Gingrich also notes how Clark’s map of misreading extends to the Middle East: “A similar spirit comes into play in Candidate Clark’s discussion of the Middle East. Referring to a moment in early 2002, he asserts that ‘the ongoing conflict between the Israelis and the Palestinians suddenly exploded with Israeli military incursions into several West Bank Palestinian areas… outrage and a wave of protests in the Arab world.’ No Palestinian propagandist could have written a more one-sided version of history. At no point does he note the deliberate bombing of civilians by terrorists as a prelude to Israeli actions.”
Gingrich provides some salient details concerning Clark’s recommendations on where we go from here: “As for the war on terror at the moment: On one hand Candidate Clark says the Army is overextended; on the other, he would double the number of soldiers in Iraq. The result, of course, would simply be more American targets and more Iraqi resentment. (What we need in Iraq is a rapid buildup of Iraqi security forces so that Iraqis are able to govern themselves.) At home, Candidate Clark worries about terror-war prisoners being held in an American system that ‘might provide inappropriate defendants’ rights.’ He wants to seek ‘the greater force of international law’ and implies that such a concession would force the Europeans to change their behavior toward Iran and other states — an unlikely scenario if ever there was one.”
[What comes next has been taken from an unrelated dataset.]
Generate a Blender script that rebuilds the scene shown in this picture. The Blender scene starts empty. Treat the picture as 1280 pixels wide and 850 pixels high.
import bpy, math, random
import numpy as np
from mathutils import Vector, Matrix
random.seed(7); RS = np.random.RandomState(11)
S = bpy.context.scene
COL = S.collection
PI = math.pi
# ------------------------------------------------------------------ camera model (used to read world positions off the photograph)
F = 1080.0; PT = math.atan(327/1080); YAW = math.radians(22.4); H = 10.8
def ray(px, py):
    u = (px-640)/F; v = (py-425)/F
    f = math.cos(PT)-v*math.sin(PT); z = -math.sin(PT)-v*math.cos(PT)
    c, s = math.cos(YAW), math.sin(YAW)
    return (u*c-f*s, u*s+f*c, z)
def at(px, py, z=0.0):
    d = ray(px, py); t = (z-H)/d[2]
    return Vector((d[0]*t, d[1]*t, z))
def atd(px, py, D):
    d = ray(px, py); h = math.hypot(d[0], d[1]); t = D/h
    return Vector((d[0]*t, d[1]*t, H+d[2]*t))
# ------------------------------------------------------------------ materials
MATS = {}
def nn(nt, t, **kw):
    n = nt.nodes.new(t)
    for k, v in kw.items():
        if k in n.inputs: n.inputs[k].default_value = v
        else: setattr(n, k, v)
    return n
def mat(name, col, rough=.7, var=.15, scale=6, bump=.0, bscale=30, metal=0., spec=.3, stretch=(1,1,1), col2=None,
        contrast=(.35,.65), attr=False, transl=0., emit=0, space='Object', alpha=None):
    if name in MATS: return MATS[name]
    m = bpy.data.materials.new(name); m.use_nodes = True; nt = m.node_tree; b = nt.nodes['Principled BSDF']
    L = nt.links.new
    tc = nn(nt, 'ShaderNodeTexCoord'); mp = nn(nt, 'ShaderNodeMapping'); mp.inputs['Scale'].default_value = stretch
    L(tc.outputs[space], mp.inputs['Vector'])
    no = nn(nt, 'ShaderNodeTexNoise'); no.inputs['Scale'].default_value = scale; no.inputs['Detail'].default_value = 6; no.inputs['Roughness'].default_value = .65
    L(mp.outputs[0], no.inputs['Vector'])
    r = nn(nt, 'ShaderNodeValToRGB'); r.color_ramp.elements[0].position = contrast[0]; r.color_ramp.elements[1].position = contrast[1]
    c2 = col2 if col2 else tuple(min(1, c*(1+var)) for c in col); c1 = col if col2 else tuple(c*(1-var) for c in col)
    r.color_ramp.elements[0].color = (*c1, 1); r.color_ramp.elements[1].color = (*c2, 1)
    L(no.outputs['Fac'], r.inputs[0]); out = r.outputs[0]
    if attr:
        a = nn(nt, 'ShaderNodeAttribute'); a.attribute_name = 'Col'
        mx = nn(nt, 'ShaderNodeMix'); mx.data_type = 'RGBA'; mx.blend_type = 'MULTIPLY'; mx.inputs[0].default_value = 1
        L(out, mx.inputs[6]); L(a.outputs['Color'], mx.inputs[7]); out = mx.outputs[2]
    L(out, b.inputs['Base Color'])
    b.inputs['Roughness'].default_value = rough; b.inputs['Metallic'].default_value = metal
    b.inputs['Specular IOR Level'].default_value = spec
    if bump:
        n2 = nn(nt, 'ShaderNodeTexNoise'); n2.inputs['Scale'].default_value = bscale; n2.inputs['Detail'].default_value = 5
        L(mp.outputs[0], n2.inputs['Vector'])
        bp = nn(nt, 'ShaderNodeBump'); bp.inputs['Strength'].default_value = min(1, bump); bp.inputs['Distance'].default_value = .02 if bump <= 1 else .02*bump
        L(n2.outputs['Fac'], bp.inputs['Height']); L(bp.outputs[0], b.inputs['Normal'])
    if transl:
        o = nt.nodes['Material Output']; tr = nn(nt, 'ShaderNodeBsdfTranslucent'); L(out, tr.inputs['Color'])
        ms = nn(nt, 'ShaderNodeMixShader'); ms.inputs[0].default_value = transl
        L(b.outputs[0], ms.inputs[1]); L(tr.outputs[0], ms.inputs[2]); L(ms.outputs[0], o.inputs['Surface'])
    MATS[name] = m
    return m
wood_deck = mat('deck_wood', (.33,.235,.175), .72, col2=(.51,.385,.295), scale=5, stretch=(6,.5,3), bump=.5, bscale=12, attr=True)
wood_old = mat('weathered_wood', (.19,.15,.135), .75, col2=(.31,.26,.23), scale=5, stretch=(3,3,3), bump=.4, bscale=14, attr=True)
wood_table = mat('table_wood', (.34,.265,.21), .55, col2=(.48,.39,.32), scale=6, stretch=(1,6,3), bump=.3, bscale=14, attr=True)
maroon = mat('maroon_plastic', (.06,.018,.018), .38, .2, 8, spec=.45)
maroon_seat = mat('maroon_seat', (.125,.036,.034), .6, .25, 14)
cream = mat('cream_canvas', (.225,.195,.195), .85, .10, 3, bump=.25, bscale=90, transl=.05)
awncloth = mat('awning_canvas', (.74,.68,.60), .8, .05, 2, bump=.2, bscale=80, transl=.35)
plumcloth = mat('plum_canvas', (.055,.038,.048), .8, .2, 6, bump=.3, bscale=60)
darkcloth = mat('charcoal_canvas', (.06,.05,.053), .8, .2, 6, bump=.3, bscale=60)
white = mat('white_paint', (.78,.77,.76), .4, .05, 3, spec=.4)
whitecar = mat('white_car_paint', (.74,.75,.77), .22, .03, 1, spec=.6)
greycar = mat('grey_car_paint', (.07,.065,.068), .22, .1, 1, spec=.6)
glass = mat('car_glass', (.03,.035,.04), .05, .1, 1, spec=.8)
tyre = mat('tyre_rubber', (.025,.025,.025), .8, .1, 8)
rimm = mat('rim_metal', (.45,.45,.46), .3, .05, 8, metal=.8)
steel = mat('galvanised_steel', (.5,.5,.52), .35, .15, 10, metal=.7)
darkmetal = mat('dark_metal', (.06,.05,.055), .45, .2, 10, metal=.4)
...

Gingrich summarizes the potential appeal of Clark’s vision to those who loved Clinton foreign policy: “For those who believe lawyers can replace soldiers and courts can replace battlefields in defeating terrorists and dictators, they have found their candidate. For those who believe that Kosovo was a greater success than Afghanistan and Iraq, they have found their candidate. For those who believe that, instead of invading, we should have spent several years arguing with France and Germany to create a coalition that would have bombed Iraq endlessly while Saddam set about destroying the oil fields, they have found their candidate. Finally, for those who believe Israel is the aggressor and the terrorist bombings can be ignored, they have found their candidate.”
I would characterize Gingrich’s conclusion as optimistic: “‘Winning Modern Wars’ will prove to be a useful book, but probably more to Karl Rove and the Bush-Cheney campaign than to its author’s presidential ambition.”